_Exercise_.
Every line below that includes "picture" counts toward the total. Report that total alone.

_Dataset content_.
━━━━━━━━━━━━━━━━━━━━

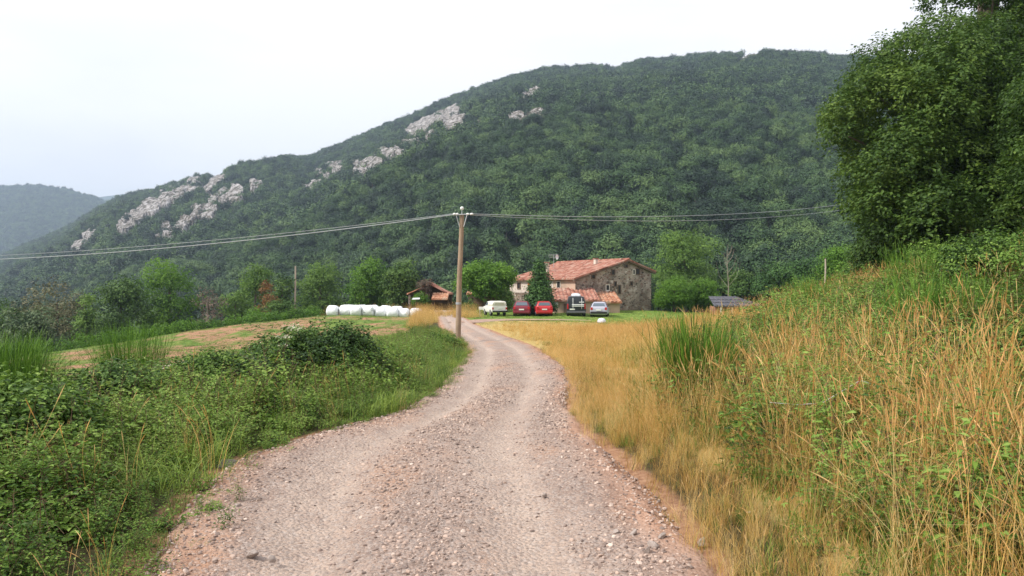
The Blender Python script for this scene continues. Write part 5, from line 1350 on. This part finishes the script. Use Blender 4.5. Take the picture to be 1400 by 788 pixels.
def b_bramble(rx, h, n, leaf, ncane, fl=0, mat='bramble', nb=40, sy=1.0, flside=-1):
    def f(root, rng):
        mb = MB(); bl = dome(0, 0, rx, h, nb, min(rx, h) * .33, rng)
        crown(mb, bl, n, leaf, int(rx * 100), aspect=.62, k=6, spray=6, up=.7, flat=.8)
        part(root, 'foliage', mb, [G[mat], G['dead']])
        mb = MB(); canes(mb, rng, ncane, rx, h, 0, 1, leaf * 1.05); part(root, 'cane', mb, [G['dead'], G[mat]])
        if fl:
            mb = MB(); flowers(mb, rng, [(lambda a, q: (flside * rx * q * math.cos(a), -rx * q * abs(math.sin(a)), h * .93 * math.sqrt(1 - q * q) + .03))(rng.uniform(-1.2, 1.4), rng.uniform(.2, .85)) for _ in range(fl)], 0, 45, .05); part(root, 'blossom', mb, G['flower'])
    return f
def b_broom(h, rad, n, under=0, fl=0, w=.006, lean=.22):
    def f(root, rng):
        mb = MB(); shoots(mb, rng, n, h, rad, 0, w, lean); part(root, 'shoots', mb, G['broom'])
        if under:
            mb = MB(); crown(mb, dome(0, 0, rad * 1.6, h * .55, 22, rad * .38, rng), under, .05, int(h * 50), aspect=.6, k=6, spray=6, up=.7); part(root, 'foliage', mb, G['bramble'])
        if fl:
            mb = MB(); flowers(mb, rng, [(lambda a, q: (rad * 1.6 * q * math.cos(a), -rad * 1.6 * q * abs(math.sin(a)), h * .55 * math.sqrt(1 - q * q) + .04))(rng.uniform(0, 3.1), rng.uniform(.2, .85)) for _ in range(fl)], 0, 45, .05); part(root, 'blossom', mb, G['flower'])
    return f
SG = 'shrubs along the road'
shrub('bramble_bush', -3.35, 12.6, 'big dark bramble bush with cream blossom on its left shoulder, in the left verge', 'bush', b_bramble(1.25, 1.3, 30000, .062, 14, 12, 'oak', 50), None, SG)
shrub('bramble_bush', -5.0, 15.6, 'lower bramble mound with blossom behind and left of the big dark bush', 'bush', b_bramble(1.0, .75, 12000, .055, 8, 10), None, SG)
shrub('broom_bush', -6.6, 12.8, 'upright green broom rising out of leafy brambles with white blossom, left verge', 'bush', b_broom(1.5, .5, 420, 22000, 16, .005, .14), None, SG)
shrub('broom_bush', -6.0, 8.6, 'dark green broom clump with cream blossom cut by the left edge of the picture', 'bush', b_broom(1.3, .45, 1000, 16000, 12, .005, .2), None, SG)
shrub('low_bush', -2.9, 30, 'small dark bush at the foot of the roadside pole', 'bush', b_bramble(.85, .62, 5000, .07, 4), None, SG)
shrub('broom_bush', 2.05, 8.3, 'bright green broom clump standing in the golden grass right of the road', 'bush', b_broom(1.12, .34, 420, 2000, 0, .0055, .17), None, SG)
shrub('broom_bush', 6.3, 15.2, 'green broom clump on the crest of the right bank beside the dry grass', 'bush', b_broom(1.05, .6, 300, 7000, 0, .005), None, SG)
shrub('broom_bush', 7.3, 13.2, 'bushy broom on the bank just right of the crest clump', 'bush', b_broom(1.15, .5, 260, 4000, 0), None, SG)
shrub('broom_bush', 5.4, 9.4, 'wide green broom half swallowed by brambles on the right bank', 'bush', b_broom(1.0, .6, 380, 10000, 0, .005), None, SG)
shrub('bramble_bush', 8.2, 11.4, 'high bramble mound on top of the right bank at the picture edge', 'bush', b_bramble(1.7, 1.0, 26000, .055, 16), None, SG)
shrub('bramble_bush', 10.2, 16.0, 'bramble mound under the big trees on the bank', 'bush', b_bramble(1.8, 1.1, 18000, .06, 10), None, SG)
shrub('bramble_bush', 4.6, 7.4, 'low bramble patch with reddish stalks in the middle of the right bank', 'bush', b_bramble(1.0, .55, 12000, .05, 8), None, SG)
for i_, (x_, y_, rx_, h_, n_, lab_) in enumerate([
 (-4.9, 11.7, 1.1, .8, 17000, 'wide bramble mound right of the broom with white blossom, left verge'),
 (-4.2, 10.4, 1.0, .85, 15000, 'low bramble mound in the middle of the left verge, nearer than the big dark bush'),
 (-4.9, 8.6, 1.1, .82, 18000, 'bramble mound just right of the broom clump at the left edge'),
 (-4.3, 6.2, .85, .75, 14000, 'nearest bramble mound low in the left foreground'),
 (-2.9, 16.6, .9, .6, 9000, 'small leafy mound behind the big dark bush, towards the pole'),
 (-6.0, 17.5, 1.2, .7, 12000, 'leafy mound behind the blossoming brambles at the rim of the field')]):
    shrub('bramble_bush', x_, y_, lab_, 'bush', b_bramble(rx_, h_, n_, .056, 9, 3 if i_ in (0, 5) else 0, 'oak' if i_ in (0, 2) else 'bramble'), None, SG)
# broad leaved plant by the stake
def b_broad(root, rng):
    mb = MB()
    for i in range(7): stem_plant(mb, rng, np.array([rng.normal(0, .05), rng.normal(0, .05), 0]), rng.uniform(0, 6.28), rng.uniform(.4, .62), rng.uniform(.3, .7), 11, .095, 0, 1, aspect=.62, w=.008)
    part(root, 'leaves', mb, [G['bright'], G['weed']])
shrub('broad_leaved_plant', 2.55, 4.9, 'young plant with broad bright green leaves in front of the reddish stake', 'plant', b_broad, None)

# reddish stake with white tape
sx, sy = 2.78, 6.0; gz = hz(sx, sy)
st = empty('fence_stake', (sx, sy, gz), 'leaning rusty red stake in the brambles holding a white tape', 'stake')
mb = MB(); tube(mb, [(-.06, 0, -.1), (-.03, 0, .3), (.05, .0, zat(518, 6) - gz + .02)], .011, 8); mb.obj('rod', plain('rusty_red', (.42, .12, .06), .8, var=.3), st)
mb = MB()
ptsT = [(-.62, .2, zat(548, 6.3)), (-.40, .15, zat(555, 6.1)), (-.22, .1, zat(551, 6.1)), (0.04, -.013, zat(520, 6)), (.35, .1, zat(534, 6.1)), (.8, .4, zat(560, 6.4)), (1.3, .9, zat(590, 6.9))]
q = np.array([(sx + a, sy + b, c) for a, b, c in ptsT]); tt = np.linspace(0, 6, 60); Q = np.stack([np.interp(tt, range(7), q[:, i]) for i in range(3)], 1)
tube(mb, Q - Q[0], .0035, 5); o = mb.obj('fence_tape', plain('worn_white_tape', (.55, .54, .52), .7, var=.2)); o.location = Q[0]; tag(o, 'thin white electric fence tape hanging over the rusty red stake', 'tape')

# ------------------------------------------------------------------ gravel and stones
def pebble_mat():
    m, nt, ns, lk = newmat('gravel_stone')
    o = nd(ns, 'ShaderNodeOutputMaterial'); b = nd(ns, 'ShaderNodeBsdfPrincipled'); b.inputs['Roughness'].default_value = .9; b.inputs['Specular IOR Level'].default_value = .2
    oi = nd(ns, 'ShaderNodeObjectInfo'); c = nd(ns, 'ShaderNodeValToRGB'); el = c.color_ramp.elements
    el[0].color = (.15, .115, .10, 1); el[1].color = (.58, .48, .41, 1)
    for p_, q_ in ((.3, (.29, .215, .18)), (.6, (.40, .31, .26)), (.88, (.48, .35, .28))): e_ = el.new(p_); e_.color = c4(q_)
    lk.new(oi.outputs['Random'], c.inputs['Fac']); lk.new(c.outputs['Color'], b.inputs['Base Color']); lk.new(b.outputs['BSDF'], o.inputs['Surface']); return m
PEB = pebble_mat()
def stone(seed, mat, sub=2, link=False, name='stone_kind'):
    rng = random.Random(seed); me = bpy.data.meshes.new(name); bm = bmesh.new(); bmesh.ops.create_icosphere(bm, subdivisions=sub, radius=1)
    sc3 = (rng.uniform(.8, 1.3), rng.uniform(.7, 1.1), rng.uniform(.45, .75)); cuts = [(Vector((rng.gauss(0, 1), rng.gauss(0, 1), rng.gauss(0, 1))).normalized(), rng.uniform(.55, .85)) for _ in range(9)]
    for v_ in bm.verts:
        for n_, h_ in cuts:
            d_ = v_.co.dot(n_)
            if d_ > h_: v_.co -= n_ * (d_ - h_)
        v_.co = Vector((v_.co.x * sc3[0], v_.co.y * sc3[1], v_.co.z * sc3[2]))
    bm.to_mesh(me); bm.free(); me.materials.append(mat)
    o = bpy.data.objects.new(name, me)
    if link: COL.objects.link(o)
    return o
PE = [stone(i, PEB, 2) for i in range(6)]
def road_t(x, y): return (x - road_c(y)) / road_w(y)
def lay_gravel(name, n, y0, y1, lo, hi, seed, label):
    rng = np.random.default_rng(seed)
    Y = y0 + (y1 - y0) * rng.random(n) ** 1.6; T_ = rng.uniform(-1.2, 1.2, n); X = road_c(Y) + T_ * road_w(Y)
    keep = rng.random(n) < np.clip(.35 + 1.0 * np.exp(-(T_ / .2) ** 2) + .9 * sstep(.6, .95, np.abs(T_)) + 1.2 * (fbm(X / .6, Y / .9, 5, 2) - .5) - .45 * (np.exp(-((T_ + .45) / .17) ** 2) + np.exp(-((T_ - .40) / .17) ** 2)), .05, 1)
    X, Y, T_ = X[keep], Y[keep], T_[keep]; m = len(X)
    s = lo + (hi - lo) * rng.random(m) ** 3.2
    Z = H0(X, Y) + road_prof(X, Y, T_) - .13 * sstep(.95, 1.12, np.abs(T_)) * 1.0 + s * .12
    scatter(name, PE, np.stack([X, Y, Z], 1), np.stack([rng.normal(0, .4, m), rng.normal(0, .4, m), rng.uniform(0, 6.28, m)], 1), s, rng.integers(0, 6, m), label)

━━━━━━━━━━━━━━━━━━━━

_Solution below_.
3